Cheerful as a dance floor boot scoot and livelier than a touchdown drive, the sports-themed, faith-tinged biopic “American Underdog” (Lionsgate) goes light on matters of religion, focusing instead on the steep challenge of building a career in the NFL.
The film recounts the improbable success story of Kurt Warner (Zachary Levi), the Super Bowl-winning quarterback who rose from a hardscrabble Midwest upbringing and a stint in arena football to land a starting spot on an NFL team because, as he keeps insisting, “It’s my time.”
He spends most of the film trying to find a team that will agree with that assessment.
Warner was a star player at the University of Northern Iowa. As a Division I-AA school, however, his alma mater was too far down on the pecking order for any pro team to consider drafting Warner or giving him a tryout.
But he perseveres — years ago, Warner’s saga would have been considered a testament to the antique virtues of pluck and moxie — and gets a tryout with the Green Bay Packers, which he promptly blows. In the wake of this failure, he’s reduced to taking a minimum-wage job stocking supermarket shelves while dreaming of seeing his own image on a box of Wheaties.

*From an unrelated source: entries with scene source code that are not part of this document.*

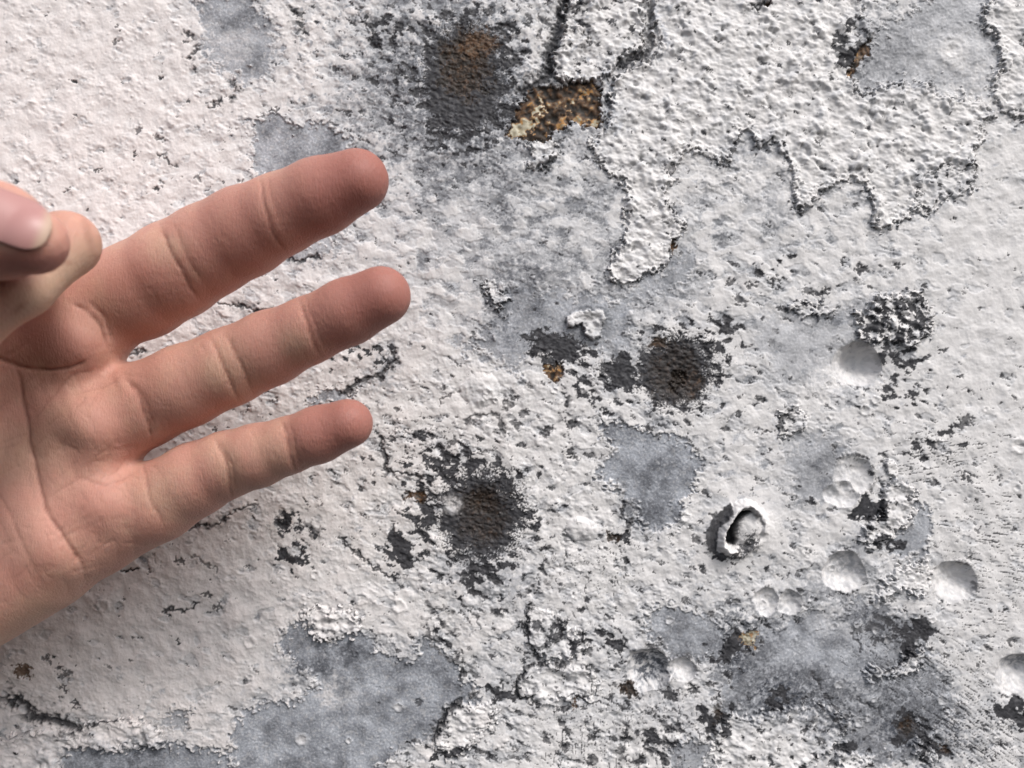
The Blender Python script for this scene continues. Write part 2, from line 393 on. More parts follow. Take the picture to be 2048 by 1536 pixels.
# ---- grooves and cracks
def crack(pts, wd=3.0, depth=4.0, ink=0.95, broken=0.0, fringe=0.0):
    w, d = dist_line(pts)
    d = d * (1 + 0.25 * n_s[w])
    e = np.exp(-(d / wd) ** 2)
    gate = ss(-0.4, 0.5, n_s[w] + 0.6 * n_s2[w] - broken)if broken else 1.0
    H[w] -= depth * e * gate
    dark[w] = np.maximum(dark[w], np.clip(1.35 * e * gate, 0, 1) * ink)
    if fringe:
        f = np.exp(-(d / fringe) ** 2)
        dark[w] = np.maximum(dark[w], f * ss(0.0, 0.3, n_c3[w] - 0.2))
for pts, wd, dp, ink, br, fr in [
    ([(20, 1400), (45, 1412), (70, 1432), (105, 1438), (130, 1448), (158, 1456)], 8, 7, 0.95, 0, 22),
    ([(-30, 1392), (20, 1400), (40, 1408)], 5, 4, 0.6, 0, 14),
    ([(175, 1456), (200, 1447), (232, 1443)], 2.4, 5, 0.95, 0, 0),
    ([(325, 1226), (332, 1220), (347, 1219), (370, 1222), (385, 1216), (393, 1208)], 2.6, 3, 0.95, 0, 0),
    ([(240, 1142), (255, 1139), (275, 1138)], 2.4, 3, 1, 0, 0),
    ([(380, 1112), (410, 1128), (440, 1142)], 2.0, 2, 0.7, 0, 0),
    ([(316, 308), (330, 320), (352, 332)], 2.0, 3, 0.9, 0, 0),
    ([(370, 1052), (400, 1051), (427, 1054), (444, 1040), (480, 1020), (512, 1010)], 2.6, 3, 0.8, 0, 6),
    ([(550, 1038), (575, 1045), (600, 1052), (625, 1058)], 4, 3, 0.8, 0.2, 18),
    ([(680, 1074), (694, 1095), (721, 1108), (748, 1136), (769, 1153), (796, 1160)], 2.4, 4, 0.9, 0, 0),
    ([(571, 510), (601, 524), (636, 510)], 3, 4, 0.9, 0, 6),
    ([(431, 604), (451, 609), (485, 612), (520, 620), (540, 619)], 2.6, 3, 0.9, 0, 8),
    ([(250, 700), (268, 707), (290, 705)], 2.4, 3, 0.9, 0, 6),
    ([(680, 784), (714, 767), (748, 753), (776, 736), (786, 719), (789, 705)], 4, 4, 0.9, 0, 10),
    ([(762, 869), (765, 903), (776, 920), (765, 941), (793, 944), (844, 955)], 3, 4, 0.9, 0, 8),
    ([(882, 804), (899, 790), (916, 784)], 2.4, 3, 0.8, 0, 0),
    ([(933, 842), (943, 835), (970, 832), (988, 828), (1001, 845), (1008, 869)], 3.5, 3, 0.9, 0, 8),
    ([(1132, -20), (1124, 27), (1107, 68), (1097, 120), (1100, 144), (1088, 160), (1068, 172), (1045, 182)], 9, 6, 0.95, 0, 20),
    ([(1160, -20), (1150, 30), (1163, 62), (1178, 88)], 6, 3, 0.85, 0.2, 14),
    ([(1305, -10), (1298, 68), (1296, 110), (1262, 121), (1240, 130)], 4, 4, 0.75, 0, 10),
    ([(1059, 1211), (1049, 1248), (1056, 1276), (1066, 1303), (1080, 1317)], 3.5, 4, 0.9, 0, 6),
    ([(1090, 1324), (1053, 1337), (1032, 1365), (1032, 1385), (1039, 1395)], 3.5, 4, 0.9, 0, 8),
    ([(1039, 1395), (1066, 1395), (1076, 1412)], 3, 4, 0.9, 0, 0),
    ([(1155, 1399), (1200, 1404)], 2, 3, 0.9, 0, 0),
    ([(919, 1406), (892, 1423), (882, 1447), (868, 1474)], 7, 4, 0.9, 0, 12),
    ([(1094, 1101), (1083, 1136), (1073, 1180), (1049, 1194)], 4, 2, 0.9, 0.3, 12),
    ([(1625, 1344), (1642, 1378), (1666, 1409), (1690, 1442)], 3.2, 2, 0.9, 0.1, 8),
    ([(1707, 1269), (1716, 1284), (1724, 1302)], 2.6, 2, 0.9, 0, 0),
    ([(1717, 1399), (1738, 1410), (1758, 1423)], 2.6, 2, 0.8, 0, 6),
    ([(1770, 1345), (1795, 1335), (1805, 1318), (1818, 1298)], 2.2, 3, 1, 0, 0),
    ([(1560, 856), (1562, 842), (1585, 818)], 4, 4, 0.9, 0, 8),
    ([(1510, 870), (1535, 862), (1555, 855)], 2.5, 3, 0.8, 0.2, 0),
    ([(1250, 1005), (1246, 1030), (1262, 1050)], 3, 4, 0.8, 0, 12),
    ([(1130, 790), (1128, 815), (1140, 850)], 4, 2, 0.8, 0.3, 14),
    ([(700, 0), (712, 20), (735, 60), (760, 95)], 3, 3, 0.8, 0.2, 12),
    ([(590, 20), (605, 60), (612, 72)], 3, 3, 0.8, 0.2, 10),
    ([(470, 160), (472, 178), (462, 195), (425, 205)], 4, 3, 0.8, 0.2, 10),
    ([(372, 62), (385, 75)], 3, 3, 0.9, 0, 6),
    ([(375, 118), (390, 102), (395, 90)], 4, 3, 0.8, 0, 8),
    ([(1840, 1490), (1850, 1470), (1830, 1440), (1870, 1470), (1890, 1495)], 5, 3, 0.85, 0.1, 14),
    ([(1500, 10), (1515, 22), (1528, 5)], 4, 4, 0.95, 0, 6),
    ([(945, 1230), (960, 1248)], 2.5, 2, 0.9, 0, 0),
    ([(985, 1222), (1005, 1225), (1030, 1224)], 5, 2, 0.85, 0.1, 10),
    ([(870, 1215), (876, 1245), (870, 1270), (900, 1290), (925, 1320), (925, 1350)], 6, 2, 0.8, 0.25, 22),
    ([(1280, 1462), (1360, 1462)], 5, 1.5, 0.8, 0.35, 18),
    ([(1310, 1500), (1330, 1530), (1338, 1560)], 6, 3, 0.85, 0.2, 18),
    ([(1248, 1450), (1250, 1500), (1262, 1540)], 5, 2, 0.8, 0.3, 16),
    ([(2048, 70), (2040, 100)], 3, 2, 0.7, 0.2, 8),
]:
    crack(pts, wd, dp, ink, br, fr)

# ---- scratchy dotted streaks
def streaks(cx, cy, rx, ry, ang, seed, dens, wlen=7, st=9):
    n = band(seed, wlen, 2.4, ang, st)
    w, r, th = ell(cx, cy, rx, ry, ang, 60, 6, 3)
    g = np.exp(-r ** 4 * 0.7)
    k = ss(0, 0.4, n[w] + 0.55 * n_s2[w] - (3.2 - dens * g))
    dark[w] = np.maximum(dark[w], k * 0.92)
    H[w] -= 0.8 * k
streaks(1880, 915, 110, 60, -9, 31, 2.1, 6, 14)
streaks(1990, 1120, 110, 190, 8, 32, 1.9, 6, 12)
streaks(1880, 1400, 220, 110, 36, 33, 2.1, 6, 12)
streaks(1980, 1480, 130, 90, 33, 34, 2.0, 6, 12)
streaks(1180, 1480, 120, 90, 92, 35, 1.9)
streaks(1330, 1480, 140, 80, 80, 36, 1.8)
streaks(1190, 1130, 90, 110, 70, 37, 1.6, 9, 4)
streaks(870, 890, 130, 70, 15, 38, 2.1, 9, 4)

# ---- worn dark haloes and rusty bullet impacts
def wear(cx, cy, rx, ry, ang, amt, bias=0.0, fall=1.0, to_grey=0.0):
    w, r, th = ell(cx, cy, rx, ry, ang, 60 + max(rx, ry) * 0.8, 7, 4)
    g = np.exp(-(r ** 2) * fall) * amt
    k = ss(0, 0.3, 0.5 * n_c3[w] + 0.32 * n_c2[w] + 0.16 * n_s2[w] + 4.2 * g - 1.85 + bias)
    dark[w] = np.maximum(dark[w], k)
    if to_grey:
        grey[w] = np.maximum(grey[w], to_grey * ss(0, 0.7, n_s[w] * 0.6 + 3 * g - 0.6))
    H[w] -= 1.2 * k * np.clip(g, 0, 1)

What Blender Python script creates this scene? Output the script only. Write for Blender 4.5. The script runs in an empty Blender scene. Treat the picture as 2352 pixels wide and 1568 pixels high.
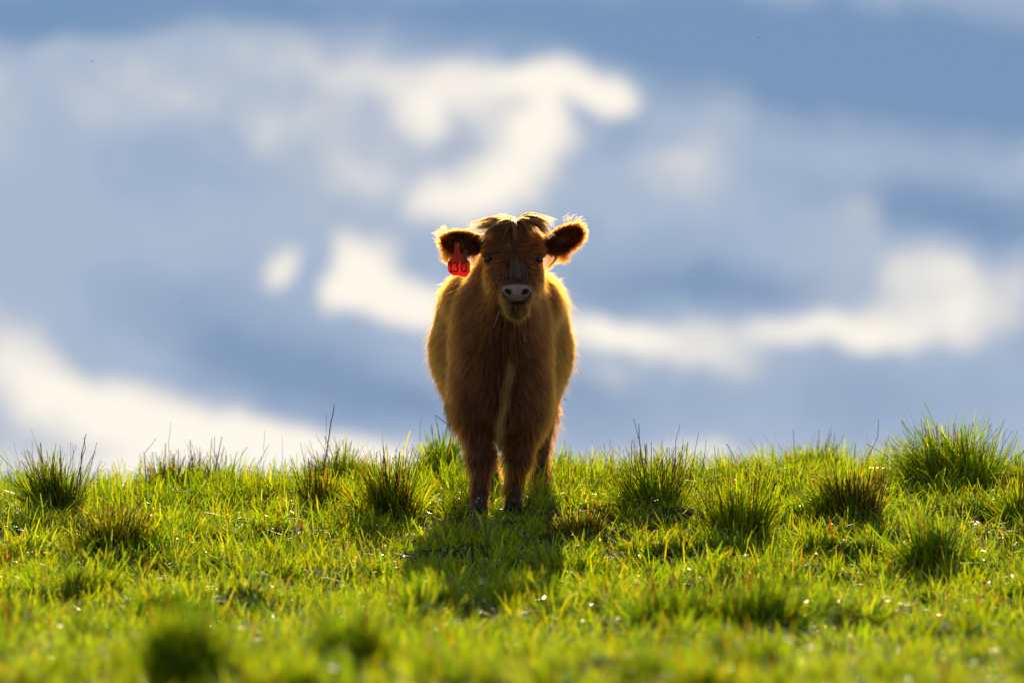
import bpy, math, numpy as np
from mathutils import Vector, Matrix

# ------------------------------------------------------------------ camera, sky, sun
S = bpy.context.scene
COL = S.collection
R = math.radians
D = 33.2                     # camera to calf
CZ = -0.58
PITCH = 2.14
cam_d = bpy.data.cameras.new('camera')
cam = bpy.data.objects.new('camera', cam_d)
COL.objects.link(cam)
cam.location = (0, -D, CZ)
cam.rotation_euler = (R(90 + PITCH), 0, 0)
cam_d.sensor_width = 36
cam_d.lens = 300
cam_d.clip_start = 0.1
cam_d.clip_end = 5000
cam_d.dof.use_dof = True
cam_d.dof.focus_distance = D - 0.15
cam_d.dof.aperture_fstop = 3.4
S.camera = cam

S.view_settings.view_transform = 'Standard'
S.view_settings.look = 'None'
S.view_settings.gamma = 1
S.view_settings.exposure = 0.0
S.view_settings.use_curve_mapping = False
S.render.engine = 'CYCLES'
cy = S.cycles
cy.max_bounces = 10
cy.diffuse_bounces = 2
cy.glossy_bounces = 5
cy.transmission_bounces = 8
cy.transparent_max_bounces = 8
cy.sample_clamp_indirect = 6
cy.use_denoising = True
cy.caustics_reflective = False
cy.caustics_refractive = False
S.render.hair_type = 'STRAND'

SUN_EL, SUN_AZ = 19.0, 1.5
sv = Vector((math.sin(R(SUN_AZ)) * math.cos(R(SUN_EL)), math.cos(R(SUN_AZ)) * math.cos(R(SUN_EL)), math.sin(R(SUN_EL))))
sun_d = bpy.data.lights.new('sun', 'SUN')
sun_d.energy = 5.0
sun_d.angle = R(0.5)
sun_d.color = (1.0, 0.81, 0.56)
sun = bpy.data.objects.new('sun', sun_d)
COL.objects.link(sun)
sun.location = sv * 60
sun.rotation_euler = sv.to_track_quat('Z', 'Y').to_euler()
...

Working from Warner’s memoir “All Things Possible,” screenwriter David Aaron Cohen and directing brothers Andrew and Jon Erwin don’t make their protagonist’s issues very clear, merely hinting at problems with self-discipline and impulse control. Warner’s well-publicized evangelical beliefs take a back seat to the mechanics of the game and his personal struggles.
Surely there must have been spiritual crises, but they’re reduced to a single line: “I wonder why God gave me a dream that will never come true, because that’s just cruel. You know?”
Warner finds emotional support with Brenda Meoni (Anna Paquin), a divorced former Marine corporal with her own tough backstory. Her young son Zack (Hayden Zaller) is blind because his abusive father had dropped him on his head.
Warner’s three seasons in arena football — which focuses on fast game play and raw power more than strategy — at least kept his throwing arm in shape and gave him an appreciation for making quick on-field decisions.
He finally gets the vaunted big chance when the St. Louis Rams offer him a contract. Then the starting QB is injured, and the rest of the story falls into fairy-tale-come-true mode. Cohen avoids a preachy tone while keeping things generally wholesome — and thus acceptable for a wide audience.